Showing posts with label memory. Show all posts
Showing posts with label memory. Show all posts

Thursday, December 30, 2010

Desperately seeking words

My first indication that I was losing my vocabulary came years ago at work —I was middle-aged then—and I was telling our then-Graphics department about something I wanted printed on… I knew it began with a “p,” but all I could come up with was “partridge.” I didn’t say it out loud because (thank goodness) I realized it was not the right word. Eventually, probably only two minutes but it seemed longer, I sputtered “Parchment!” It scared me a little. I wasn’t even in menopause yet.

It’s not easy to be a writer who can’t always remember words. An online thesaurus is my pal, but I don’t use it for the maligned practice of coming up with fancier words to say simple things. I go to this trusty tool to find the word that I’m sure is in my head…someplace. I’ll be typing merrily along and suddenly I’m stumped. Let’s say I want to say something like mutilate, but I know that’s not the word I want. I’m confident there’s a word that’s a better fit—one that I use all the time. I just can’t bring it to the frontal lobes. So, assuming I can come up with a word that’s close in meaning, the thesaurus gives me a fighting chance. I may even know what letter it starts with—in this case, I’m sure the word starts with an “m.” But that’s as far as I can get, until the thesaurus offers up maim. Ahhh. That’s it!

Not being able to retrieve words can take its toll on the marital relationship too. When I want to say something to my husband, I use the handiest words available. Unfortunately, he can’t read my mind (although after all this time he should be able to accommodate my verbal affliction). So a typical conversation goes something like this:

Me: Can you get me the thing?

Him: What?

Me: You know, the thing, the round thing.

Him: What?

Me: The thing with holes…to catch pasta. The…strainer? Sieve?

Him: You mean the colander?

When I’m groping for a word that’s part of a request, he stares at me, a deer definitely caught in the headlights. He is not only confused but, being a helpful sort, he’s also frustrated. Sometimes his “What?” seems to be getting testier, not unlike the GPS lady when she needs to say “Recalculating,” for the fifth time.

While I'm desperately grasping at words, he may smile smugly. But I know we’ll have this kind of conversation in reverse later this evening. After all, he’s in his 60s too.

Monday, December 14, 2009

Don’t believe a thing I say…

…and don’t take that title literally either. I caution you though to listen with a grain of salt when I tell a tale from my long-ago past. While I, like many of my peers, can’t remember what I had for dinner yesterday or what movie I saw on TV a week ago, we’ve always seemed to be able to describe vividly things that happened to us 30, 40, and 50 years ago. Even events in childhood can leave a lifelong impression if they made us happy or were particularly upsetting.
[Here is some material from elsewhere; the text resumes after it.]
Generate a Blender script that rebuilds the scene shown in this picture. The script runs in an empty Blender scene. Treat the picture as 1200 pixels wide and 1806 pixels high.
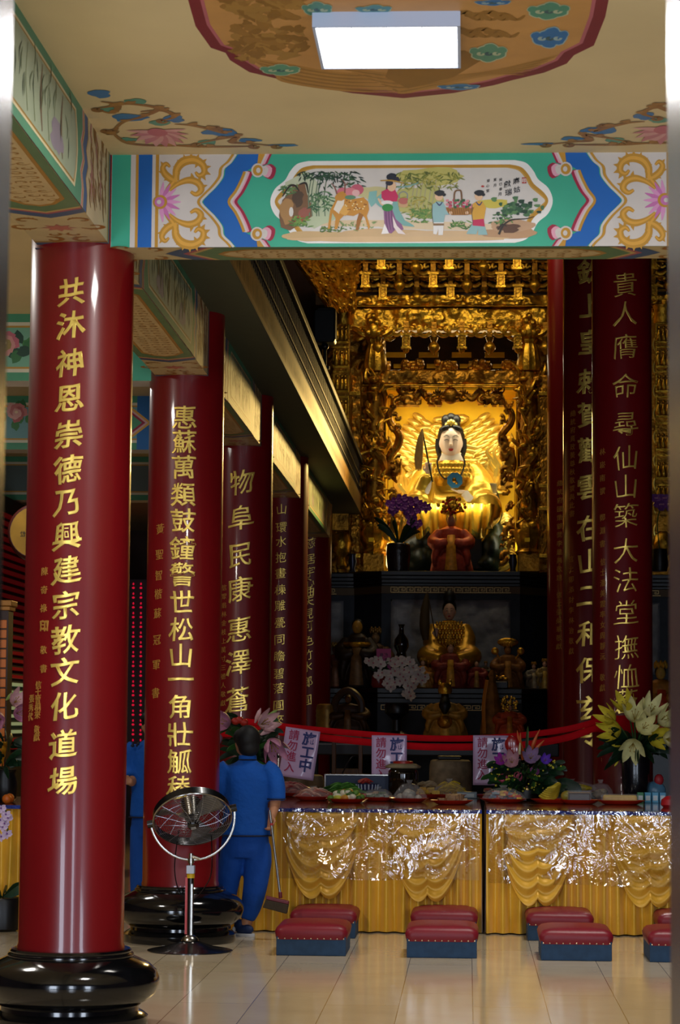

But now, when I dredge out an old—very old—story or statement of fact (I thought) and it’s pointed out to me that I have the details wrong, I start doubting all of my memories.

A couple of weeks ago I had lunch with a high school friend. When our conversation got to our guilt over not getting the proper doses of physical activity, I recalled how my grammar school gym teacher called me and others who couldn’t do our chin-ups “motor morons.” I started to relate how that label affected me ever since, when my friend interrupted.

“That was our high school gym teacher, Mrs. [whatever her name was]. And I was a ‘motor moron’ too!” This friend had not gone to grammar school with me, and if she remembers being so labeled in high school, she must be right about when it occurred. I had been occasionally telling this story in recent years, and all this time I was blaming the wrong teacher. Although I’m over the motor moron accusation, now I’m worrying over what other memories my mind has screwed up.

Even more disconcerting are the times I start relating an incident of the past only to realize I can’t remember how it turned out, or in what order events occurred. When my best friend and I wrote a silly love letter using a fake name to Ricky Nelson, we taped two aspirins to the top of page two because, we wrote, “you may get a headache after reading this.” But did we actually mail it? (I used to know that, I swear.)

Sometimes I’ll get hung up long before the end of the story. I start to describe what I enjoyed most on Sesame Street while awaiting the birth of my first child, and then I remember reading recently that the wonderful PBS program debuted in 1969—when my daughters were 5 and 2. How can that be, when I’m picturing myself watching the show in our one-bedroom Skokie apartment, one hand on my mounded belly? If that memory is tangled up in my mind with another one, I suppose I’ll have to drop that bit of nostalgia from my repertoire.

So, with the exception of my December 13 post on my reaction to Hebrew at five, I advise you to raise an eyebrow when I begin to reminisce. Listener beware: I think someone reshuffled the cards in this sixty-something brain.